Mr. Nelson’s petition said that United Road Services is an example of a company that uses its equity as “acquisition currency” and then wants to jettison its obligations when the currency has become devalued by the failure of its acquisition-based market strategy. United Road Services’ initial public offering in May 1998 raised US$85.8 million, at US$13 a share. It used that capital immediately to purchase seven towing companies. Over the last year, it has made 49 additional acquisitions. The petition says that there are 294 holders of record for its stock, just under the magic number of 300 that allows it to leave Nasdaq for the pink sheets, regardless of the amount of assets it has on the books.

This would not be possible if the rule counted every beneficial shareholder, since United Road Services has more than 6,000 of those.
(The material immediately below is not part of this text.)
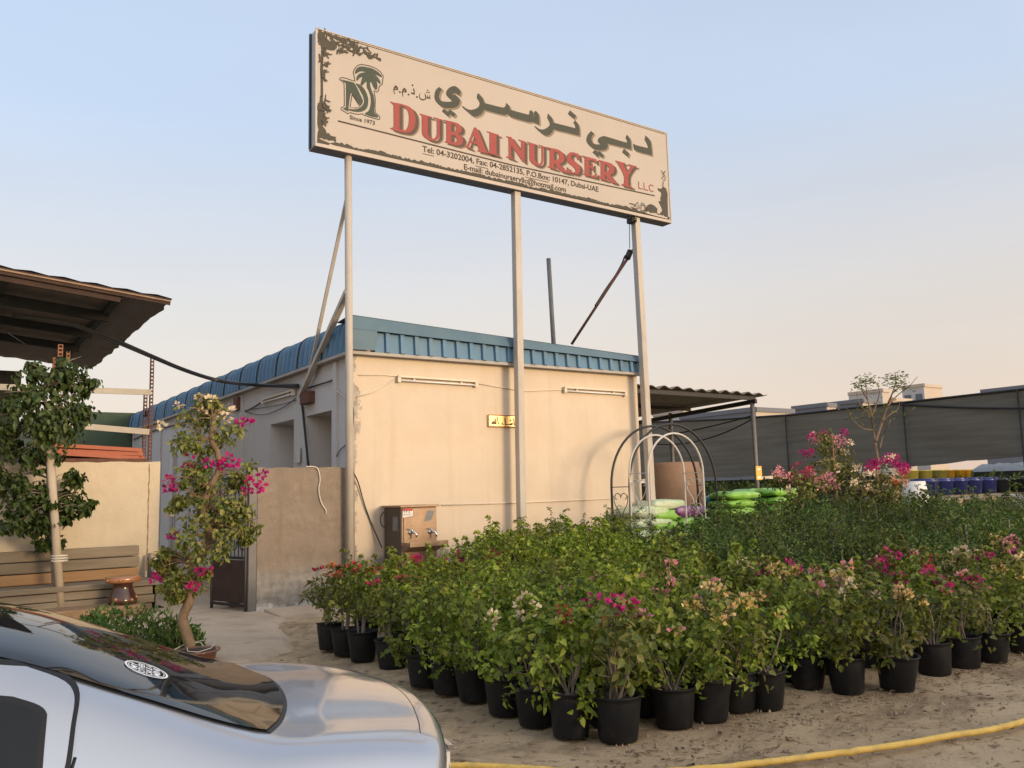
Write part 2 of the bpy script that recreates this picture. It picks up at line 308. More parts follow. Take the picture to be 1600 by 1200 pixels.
def sag(a, b, drop, n=14):
    a = Vector(a); b = Vector(b)
    return [a.lerp(b, i/n)-Vector((0, 0, drop*4*(i/n)*(1-i/n))) for i in range(n+1)]
def flat(polys, thick=.002, holes=True):
    """filled outlines in the x,y plane -> mesh facing +z"""
    cu = bpy.data.curves.new('outline', 'CURVE'); cu.dimensions = '2D'; cu.fill_mode = 'BOTH'; cu.extrude = thick
    for p in polys:
        sp = cu.splines.new('POLY'); sp.points.add(len(p)-1); sp.use_cyclic_u = True
        for i, q in enumerate(p): sp.points[i].co = (q[0], q[1], 0, 1)
    return _conv(cu)
def _conv(cu):
    o = bpy.data.objects.new('tmp', cu); C.objects.link(o)
    dg = bpy.context.evaluated_depsgraph_get(); me = bpy.data.meshes.new_from_object(o.evaluated_get(dg))
    bpy.data.objects.remove(o); bpy.data.curves.remove(cu); return me
def text_mesh(s, bold=0.0, thick=.001, spacing=1.0, word=1.0):
    cu = bpy.data.curves.new('words', 'FONT'); cu.body = s; cu.size = 1; cu.offset = bold; cu.extrude = thick; cu.space_character = spacing; cu.space_word = word
    return _conv(cu)
def fit_text(me, x0, x1, y0, y1, slope=0.0):
    """stretch a word's mesh into a box (baseline y0, cap height y1)"""
    n = len(me.vertices); co = np.empty(n*3, np.float32); me.vertices.foreach_get('co', co); co = co.reshape(-1, 3)
    mn = co.min(0); mx = co.max(0); ch = .73
    co[:, 0] = x0+(co[:, 0]-mn[0])/(mx[0]-mn[0])*(x1-x0); co[:, 1] = y0+co[:, 1]/ch*(y1-y0)
    me.vertices.foreach_set('co', co.ravel()); me.update(); return me
def join_mesh(name, meshes):
    mb = MB()
    for me in meshes:
        mb.add([v.co for v in me.vertices], [tuple(p.vertices) for p in me.polygons])
    return mb
# ================================================================== GROUND
def build_ground():
    g = MB(); n = 120
    xs = np.concatenate([np.linspace(-600, -12, 14)[:-1], np.linspace(-12, 14, n), np.linspace(14, 900, 16)[1:]])
    ys = np.concatenate([np.linspace(-300, -14, 10)[:-1], np.linspace(-14, 8, n), np.linspace(8, 900, 16)[1:]])
    def hgt(x, y):
        if not (-11.5 < x < 13.5 and -13.5 < y < 7.5): return -.012
        return .012*math.sin(x*1.3+math.sin(y*.9)*1.2)+.009*math.sin(y*2.1+x*.7)+.006*math.sin(x*4.7+y*3.3)+random.uniform(-.004, .004)-.012
    vs = [(x, y, hgt(x, y)) for y in ys for x in xs]; w = len(xs)
    fs = [(j*w+i, j*w+i+1, (j+1)*w+i+1, (j+1)*w+i) for j in range(len(ys)-1) for i in range(w-1)]
    g.add(vs, fs, True)
    m, t, b = _new('sandy_ground'); N = t.nodes; L = t.links
    tc = N.new('ShaderNodeTexCoord')
    def noise(s, d=8, r=.65, vec=None, dist=0):
        k = N.new('ShaderNodeTexNoise'); k.inputs['Scale'].default_value = s; k.inputs['Detail'].default_value = d; k.inputs['Roughness'].default_value = r; k.inputs['Distortion'].default_value = dist
        L.new(vec or tc.outputs['Object'], k.inputs['Vector']); return k.outputs['Fac']
    def ramp(f, lo, hi, a=0, bb=1):
        k = N.new('ShaderNodeMapRange'); k.inputs[1].default_value = lo; k.inputs[2].default_value = hi; k.inputs[3].default_value = a; k.inputs[4].default_value = bb; L.new(f, k.inputs[0]); return k.outputs[0]
    def mixc(f, a, c):
        k = N.new('ShaderNodeMix'); k.data_type = 'RGBA'; L.new(f, k.inputs[0])
        if isinstance(a, tuple): k.inputs[6].default_value = (*a, 1)
        else: L.new(a, k.inputs[6])
        k.inputs[7].default_value = (*c, 1); return k.outputs[2]
    col = mixc(ramp(noise(.9), .35, .65), (.50, .355, .21), (.62, .465, .295))
    mp = N.new('ShaderNodeMapping'); mp.inputs['Scale'].default_value = (.85, 1.1, 1); mp.inputs['Rotation'].default_value = (0, 0, R(-14)); L.new(tc.outputs['Object'], mp.inputs[0])
    col = mixc(ramp(noise(1.6, 10, .75, mp.outputs[0], .6), .47, .66, 0, .8), col, (.20, .135, .08))    # damp, trodden soil
    col = mixc(ramp(noise(11, 6, .7, mp.outputs[0], .8), .55, .64, 0, .8), col, (.12, .08, .048))         # scattered litter
    col = mixc(ramp(noise(60, 3, .6), .64, .72, 0, .6), col, (.16, .11, .075))
    col = mixc(ramp(noise(38, 3, .6), .68, .74, 0, .5), col, (.62, .53, .42))                              # pale grit
    L.new(col, b.inputs['Base Color']); b.inputs['Roughness'].default_value = .95; b.inputs['Specular IOR Level'].default_value = .15
    bp = N.new('ShaderNodeBump'); bp.inputs['Strength'].default_value = .9; bp.inputs['Distance'].default_value = .05
    L.new(noise(14, 10, .75), bp.inputs['Height']); L.new(bp.outputs[0], b.inputs['Normal'])
    struct('ground', g, m)
build_ground()
def slab(name, px, z0, th, m):
    P = [gz(u, v, z0) for u, v in px]; n = len(P); b = MB()
    b.add([(p[0], p[1], z0) for p in P]+[(p[0], p[1], z0-th) for p in P], [tuple(range(n))]+[(i, n+i, n+(i+1) % n, (i+1) % n) for i in range(n)])
    return struct(name, b, m)
M['path'] = mat('pale_concrete_path', (.47, .36, .255), .9, var=.13, scale=1.6, bump=.3, bscale=30, stain=(.29, .215, .15), stain_scale=2.6, stain_amt=.7)
def build_path():
    pts = [(-6.5, 1.2), (-6.5, -1.9), (-4.2, -3.6), (-2.75, -3.55), (-2.15, -3.05), (-1.95, -2.55), (-1.75, -1.55), (-1.42, -.9), (-1.38, 14), (-2.3, 14), (-2.3, 1.2)]
    r2 = random.Random(3); out = []
    for i, p in enumerate(pts):
        q = pts[(i+1) % len(pts)]
        for k in range(6):
            t = k/6; out.append((p[0]+(q[0]-p[0])*t+(r2.uniform(-.04, .04) if 1 <= i <= 6 else 0), p[1]+(q[1]-p[1])*t+(r2.uniform(-.03, .03) if 1 <= i <= 6 else 0)))
    n = len(out); b = MB()
    b.add([(x, y, .028) for x, y in out]+[(x+(x+3.5)*.05, y+(y+1)*.02-.05, -.02) for x, y in out], [tuple(range(n))]+[(i, n+i, n+(i+1) % n, (i+1) % n) for i in range(n)])
    struct('path', b, 'path')
    # broken apron strip at the foot of the cement wall
    a = MB(); a.hexa([(-1.40, -.88, -.03), (.0, -.95, -.03), (.0, -.28, -.03), (-1.40, -.28, -.03), (-1.40, -.86, .03), (.0, -.93, .02), (.0, -.28, .06), (-1.40, -.28, .06)])
    struct('pavement', a, 'path')
build_path()

# ================================================================== OFFICE BUILDING
ZG, BL, BD = 3.597, 5.674, 22.6
bld = thing('single_storey_building', 'long cream single storey building with blue ribbed metal roof edge behind the big sign', 'building')
ya0, ya1 = gx(518, 690, 0)[1], gx(478, 690, 0)[1]
yb0, yb1 = gx(459, 690, 0)[1], gx(422, 690, 0)[1]
zo = gx(518, 641, 0)[2]
def build_building():
    b = MB()
    T = .22
    b.box(0, BL, 0, T, -.1, ZG+.15)                                 # front wall
    b.box(BL-T, BL, T+.002, BD, -.1, ZG+.15); b.box(T, BL-T-.002, BD-T, BD, -.1, ZG+.15)
    o = obj('front_wall', b, 'wall', bld)
    s = MB()
    for y0, y1 in ((T+.002, ya0), (ya1, yb0), (yb1, BD)): s.box(0, T, y0, y1, -.1, ZG+.15)
    for y0, y1 in ((ya0, ya1), (yb0, yb1)): s.box(0, T, y0, y1, zo, ZG+.15)
    # corner return painted like the side, shallow pilasters and downpipes
    s.box(-.03, -.001, -.0, .16, 0, ZG-.05)
    for y in (ya0-.28, yb1+1.6, yb1+3.4, yb1+5.6, yb1+8.5, yb1+12): s.box(-.05, -.001, y, y+.12, 0, ZG-.05)
    obj('side_wall', s, 'wall_white', bld)
    for i, (y0, y1, mm) in enumerate(((ya0, ya1, 'brown_pot'), (yb0, yb1, 'wall_white'))):
        j = MB(); D = .62
        j.box(T+.001, D, y1, y1+.03, 0, zo); j.box(T+.001, D, y0-.03, y0, 0, zo); j.box(T+.001, D, y0, y1, zo, zo+.03)
        d = obj('doorway', j, 'wall_white', bld)
        k = MB(); k.box(D-.10, D-.05, y0+.02, y1-.02, 0, zo-.02); obj('door_leaf', k, mm, d)
    # gutter
    g = MB(); g.box(-.10, BL+.10, -.13, -.02, ZG-.02, ZG+.025); g.box(-.13, -.02, -.02, BD, ZG-.02, ZG+.025)
    g.box(-.02, .3, .3, BD, ZG+.026, ZG+.05)
    obj('gutter', g, 'gutter', bld)
    # roof: ribbed skirt on the long side that curves over into a low pitched roof
    zl, zr = gy(560, 492, -.15)[2], gy(1000, 556, -.15)[2]
    H = zl-ZG
    prof = [(-.10, ZG+.03), (-.085, ZG+.20), (-.06, ZG+.36)]
    for k in range(1, 8):
        a = k/7*R(86); prof.append((-.06+.30*(1-math.cos(a)), ZG+.36+(H-.36)*math.sin(a)))
    prof += [(1.2, zl-.06), (3.0, (zl+zr)/2-.06), (BL+.12, zr+.02)]
    m = MB(); ys = []; y = .02
    pit = .21
    while y < BD+.1:
        ys += [(y, 0), (y+pit*.62, 0), (y+pit*.70, .035), (y+pit*.92, .035)]; y += pit
    vs = []
    for yy, rb in ys:
        for i, (x, z) in enumerate(prof):
            a, c = prof[max(i-1, 0)], prof[min(i+1, len(prof)-1)]; t = Vector((c[0]-a[0], c[1]-a[1])).normalized()
            vs.append((x-t.y*rb, yy, z+t.x*rb))
    w = len(prof)
    m.add(vs, [(j*w+i, j*w+i+1, (j+1)*w+i+1, (j+1)*w+i) for j in range(len(ys)-1) for i in range(w-1)])
    obj('ribbed_roof', m, 'blue', bld)
    se = MB()   # dark lap seams between sheets
    for k in range(0, 22):
        yy = .9+k*1.05
        pts = [(x-.042 if i < 3 else x-.02, z+(.0 if i < 3 else .035)) for i, (x, z) in enumerate(prof[:11])]
        for i in range(len(pts)-1): se.bar((pts[i][0], yy, pts[i][1]), (pts[i+1][0], yy, pts[i+1][1]), .02, .012, up=(0, 1, 0))
    obj('sheet_seam', se, 'shed_dark', bld)
    # front skirt: ribbed sheet below, flat flashing above
    yF = -.14; n = 24; m = MB(); pts = []
    x = .30
    while x < BL+.06:
        p = .247; pts += [(x, 0), (x+p*.62, 0), (x+p*.68, .045), (x+p*.94, .045)]; x += p
    pts = [(min(q, BL+.1), d) for q, d in pts]
    zt = lambda x: zl+(zr-zl)*x/BL
    zm = lambda x: ZG+.04+(zt(x)-ZG)*.56
    vs = [(q, yF+.03-d, ZG+.03) for q, d in pts]+[(q, yF+.05-d, zm(q)) for q, d in pts]; k = len(pts)
    m.add(vs, [(i, i+1, k+i+1, k+i) for i in range(k-1)]); obj('ribbed_skirt', m, 'blue', bld)
    m = MB()
    def quad(a, bq, c, d, th=.012): m.hexa([a, bq, (bq[0], bq[1]+th, bq[2]), (a[0], a[1]+th, a[2]), d, c, (c[0], c[1]+th, c[2]), (d[0], d[1]+th, d[2])])
    nx = 12
    for i in range(nx):
        xa, xb = -.10+(BL+.2)*i/nx+.0, -.10+(BL+.2)*(i+1)/nx
        quad((xa, yF-.035, zm(xa)-.01), (xb, yF-.035, zm(xb)-.01), (xb, yF+.03, zt(xb)), (xa, yF+.03, zt(xa)))
    m.hexa([(-.10, yF-.034, ZG+.035), (.27, yF-.034, ZG+.045), (.27, yF-.02, ZG+.045), (-.10, yF-.02, ZG+.035), (-.10, yF-.034, zm(0)-.012), (.31, yF-.034, zm(.3)-.012), (.31, yF-.02, zm(.3)-.012), (-.10, yF-.02, zm(0)-.012)])
    m.add([(-.10, yF+.02, zt(0)), (BL+.1, yF+.02, zt(BL)), (BL+.1, .6, zt(BL)+.02), (-.02, .6, zt(0)+.01)], [(0, 1, 2, 3)])
    m.add([(-.105, yF-.03, ZG+.06), (-.105, .03, ZG+.06), (-.075, .03, zt(0)-.12), (-.07, yF+.02, zt(0)), (-.105, yF-.034, zm(0))], [(0, 1, 2, 3, 4)])
    m.add([(BL+.1, yF-.03, ZG+.06), (BL+.1, .6, ZG+.06), (BL+.1, .6, zt(BL)+.02), (BL+.1, yF+.02, zt(BL))], [(0, 1, 2, 3)])
    obj('flat_flashing', m, 'blue_dull', bld)
    q = MB(); p0 = gy(857, 404, 1.6); p1 = gy(866, 536, 1.6)
    q.tube([p0, (p1[0], p1[1], p1[2]-.5)], .045, 12); obj('vent_pipe', q, 'bags_grey', bld)
    # thin conduits fixed on the front wall
    for pts, rr in (([(557, 620), (580, 613), (615, 592)], .012), ([(746, 599), (775, 604), (806, 609), (822, 611), (850, 610), (882, 609)], .008), ([(690, 789), (820, 785), (955, 779)], .012), ([(560, 586), (600, 586), (622, 588)], .007)):
        obj('conduit', MB().tube([gy(u, v, -.013) for u, v in pts], rr, 6), 'tube_light', bld)
build_building()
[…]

This transaction established, Mr. Nelson and his clients contend, why the SEC should change the rules to count beneficial shareholders in order to prevent such injustices. The shareholders have taken a beating (the stock price is now US$0.05), and this deregistration deprives them of their “last remaining good opportunity to influence the management of their hard-earned investment dollars,” said the petition, filed July 3.

On July 29, though, Mr. Nelson said that United Road Services and the other two issuers discussed in detail in his petition are no worse than many others that might have been cited, that these three cases happened to be useful as illustrations. He could not say whether any of his hedge fund clients had an investment in United Road Services, “I haven’t asked them.” His clients are interested in the broad principle, not the specific illustrations.

The chief executive of United Road Services, Michael Wysocki, said Tuesday only that the time was not convenient for comment.